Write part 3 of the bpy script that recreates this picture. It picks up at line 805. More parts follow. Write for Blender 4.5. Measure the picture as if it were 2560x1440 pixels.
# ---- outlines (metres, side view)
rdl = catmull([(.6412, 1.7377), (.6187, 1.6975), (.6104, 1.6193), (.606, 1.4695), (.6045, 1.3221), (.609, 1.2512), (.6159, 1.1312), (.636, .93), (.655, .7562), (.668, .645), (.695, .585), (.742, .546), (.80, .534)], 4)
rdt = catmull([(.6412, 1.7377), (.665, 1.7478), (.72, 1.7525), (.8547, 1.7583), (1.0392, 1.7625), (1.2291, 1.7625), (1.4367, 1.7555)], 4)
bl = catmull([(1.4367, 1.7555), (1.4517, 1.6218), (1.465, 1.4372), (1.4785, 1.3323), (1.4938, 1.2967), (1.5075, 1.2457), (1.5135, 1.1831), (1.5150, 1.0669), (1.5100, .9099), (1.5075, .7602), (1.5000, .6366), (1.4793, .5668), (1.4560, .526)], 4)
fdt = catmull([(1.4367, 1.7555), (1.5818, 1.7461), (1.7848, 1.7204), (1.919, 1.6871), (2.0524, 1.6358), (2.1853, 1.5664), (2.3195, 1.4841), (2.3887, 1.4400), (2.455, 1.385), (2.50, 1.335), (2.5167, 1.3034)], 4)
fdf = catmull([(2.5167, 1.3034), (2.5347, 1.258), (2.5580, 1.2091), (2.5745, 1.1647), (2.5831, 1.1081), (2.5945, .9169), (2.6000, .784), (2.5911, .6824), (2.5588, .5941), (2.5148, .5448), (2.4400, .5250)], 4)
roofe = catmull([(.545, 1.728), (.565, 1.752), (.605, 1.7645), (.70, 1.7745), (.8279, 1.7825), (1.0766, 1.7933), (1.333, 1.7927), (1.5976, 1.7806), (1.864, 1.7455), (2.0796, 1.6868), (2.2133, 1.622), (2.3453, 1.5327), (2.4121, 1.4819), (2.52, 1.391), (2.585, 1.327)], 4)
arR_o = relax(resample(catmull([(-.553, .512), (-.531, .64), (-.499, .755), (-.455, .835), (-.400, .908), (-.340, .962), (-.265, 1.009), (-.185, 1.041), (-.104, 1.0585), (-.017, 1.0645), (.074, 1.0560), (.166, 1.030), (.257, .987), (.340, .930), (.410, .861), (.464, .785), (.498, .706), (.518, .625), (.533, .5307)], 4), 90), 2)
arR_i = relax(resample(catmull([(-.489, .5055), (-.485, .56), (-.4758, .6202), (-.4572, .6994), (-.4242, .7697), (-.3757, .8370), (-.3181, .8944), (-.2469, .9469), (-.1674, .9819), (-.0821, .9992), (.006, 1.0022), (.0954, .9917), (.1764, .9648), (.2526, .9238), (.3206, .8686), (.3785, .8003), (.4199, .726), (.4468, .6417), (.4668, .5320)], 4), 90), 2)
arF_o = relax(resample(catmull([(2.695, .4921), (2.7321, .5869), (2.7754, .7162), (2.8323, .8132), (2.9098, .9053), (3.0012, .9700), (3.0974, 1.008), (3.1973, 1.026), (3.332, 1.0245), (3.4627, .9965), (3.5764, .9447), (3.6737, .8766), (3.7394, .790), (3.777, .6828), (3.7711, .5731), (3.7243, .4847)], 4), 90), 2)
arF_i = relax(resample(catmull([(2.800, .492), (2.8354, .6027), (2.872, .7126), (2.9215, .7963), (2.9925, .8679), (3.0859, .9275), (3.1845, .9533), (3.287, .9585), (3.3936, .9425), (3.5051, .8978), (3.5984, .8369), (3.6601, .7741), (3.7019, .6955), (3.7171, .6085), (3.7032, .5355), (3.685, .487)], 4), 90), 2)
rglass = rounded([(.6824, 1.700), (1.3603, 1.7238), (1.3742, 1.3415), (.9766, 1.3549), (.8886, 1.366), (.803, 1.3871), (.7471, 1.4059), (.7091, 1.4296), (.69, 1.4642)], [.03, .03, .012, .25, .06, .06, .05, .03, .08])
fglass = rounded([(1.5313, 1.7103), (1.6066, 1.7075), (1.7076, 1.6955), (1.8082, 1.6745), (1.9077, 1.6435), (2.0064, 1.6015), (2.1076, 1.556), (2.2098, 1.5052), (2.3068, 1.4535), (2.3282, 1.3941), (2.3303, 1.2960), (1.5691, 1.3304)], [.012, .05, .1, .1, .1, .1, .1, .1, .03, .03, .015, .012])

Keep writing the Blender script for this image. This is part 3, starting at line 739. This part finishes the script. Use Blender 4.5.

» Task: Would you reproduce the material above in full, exactly as given?

» Reply:
Write part 3 of the bpy script that recreates this picture. It picks up at line 805. More parts follow. Write for Blender 4.5. Measure the picture as if it were 2560x1440 pixels.
# ---- outlines (metres, side view)
rdl = catmull([(.6412, 1.7377), (.6187, 1.6975), (.6104, 1.6193), (.606, 1.4695), (.6045, 1.3221), (.609, 1.2512), (.6159, 1.1312), (.636, .93), (.655, .7562), (.668, .645), (.695, .585), (.742, .546), (.80, .534)], 4)
rdt = catmull([(.6412, 1.7377), (.665, 1.7478), (.72, 1.7525), (.8547, 1.7583), (1.0392, 1.7625), (1.2291, 1.7625), (1.4367, 1.7555)], 4)
bl = catmull([(1.4367, 1.7555), (1.4517, 1.6218), (1.465, 1.4372), (1.4785, 1.3323), (1.4938, 1.2967), (1.5075, 1.2457), (1.5135, 1.1831), (1.5150, 1.0669), (1.5100, .9099), (1.5075, .7602), (1.5000, .6366), (1.4793, .5668), (1.4560, .526)], 4)
fdt = catmull([(1.4367, 1.7555), (1.5818, 1.7461), (1.7848, 1.7204), (1.919, 1.6871), (2.0524, 1.6358), (2.1853, 1.5664), (2.3195, 1.4841), (2.3887, 1.4400), (2.455, 1.385), (2.50, 1.335), (2.5167, 1.3034)], 4)
fdf = catmull([(2.5167, 1.3034), (2.5347, 1.258), (2.5580, 1.2091), (2.5745, 1.1647), (2.5831, 1.1081), (2.5945, .9169), (2.6000, .784), (2.5911, .6824), (2.5588, .5941), (2.5148, .5448), (2.4400, .5250)], 4)
roofe = catmull([(.545, 1.728), (.565, 1.752), (.605, 1.7645), (.70, 1.7745), (.8279, 1.7825), (1.0766, 1.7933), (1.333, 1.7927), (1.5976, 1.7806), (1.864, 1.7455), (2.0796, 1.6868), (2.2133, 1.622), (2.3453, 1.5327), (2.4121, 1.4819), (2.52, 1.391), (2.585, 1.327)], 4)
arR_o = relax(resample(catmull([(-.553, .512), (-.531, .64), (-.499, .755), (-.455, .835), (-.400, .908), (-.340, .962), (-.265, 1.009), (-.185, 1.041), (-.104, 1.0585), (-.017, 1.0645), (.074, 1.0560), (.166, 1.030), (.257, .987), (.340, .930), (.410, .861), (.464, .785), (.498, .706), (.518, .625), (.533, .5307)], 4), 90), 2)
arR_i = relax(resample(catmull([(-.489, .5055), (-.485, .56), (-.4758, .6202), (-.4572, .6994), (-.4242, .7697), (-.3757, .8370), (-.3181, .8944), (-.2469, .9469), (-.1674, .9819), (-.0821, .9992), (.006, 1.0022), (.0954, .9917), (.1764, .9648), (.2526, .9238), (.3206, .8686), (.3785, .8003), (.4199, .726), (.4468, .6417), (.4668, .5320)], 4), 90), 2)
arF_o = relax(resample(catmull([(2.695, .4921), (2.7321, .5869), (2.7754, .7162), (2.8323, .8132), (2.9098, .9053), (3.0012, .9700), (3.0974, 1.008), (3.1973, 1.026), (3.332, 1.0245), (3.4627, .9965), (3.5764, .9447), (3.6737, .8766), (3.7394, .790), (3.777, .6828), (3.7711, .5731), (3.7243, .4847)], 4), 90), 2)
arF_i = relax(resample(catmull([(2.800, .492), (2.8354, .6027), (2.872, .7126), (2.9215, .7963), (2.9925, .8679), (3.0859, .9275), (3.1845, .9533), (3.287, .9585), (3.3936, .9425), (3.5051, .8978), (3.5984, .8369), (3.6601, .7741), (3.7019, .6955), (3.7171, .6085), (3.7032, .5355), (3.685, .487)], 4), 90), 2)
rglass = rounded([(.6824, 1.700), (1.3603, 1.7238), (1.3742, 1.3415), (.9766, 1.3549), (.8886, 1.366), (.803, 1.3871), (.7471, 1.4059), (.7091, 1.4296), (.69, 1.4642)], [.03, .03, .012, .25, .06, .06, .05, .03, .08])
fglass = rounded([(1.5313, 1.7103), (1.6066, 1.7075), (1.7076, 1.6955), (1.8082, 1.6745), (1.9077, 1.6435), (2.0064, 1.6015), (2.1076, 1.556), (2.2098, 1.5052), (2.3068, 1.4535), (2.3282, 1.3941), (2.3303, 1.2960), (1.5691, 1.3304)], [.012, .05, .1, .1, .1, .1, .1, .1, .03, .03, .015, .012])

Keep writing the Blender script for this image. This is part 3, starting at line 739. This part finishes the script. Use Blender 4.5.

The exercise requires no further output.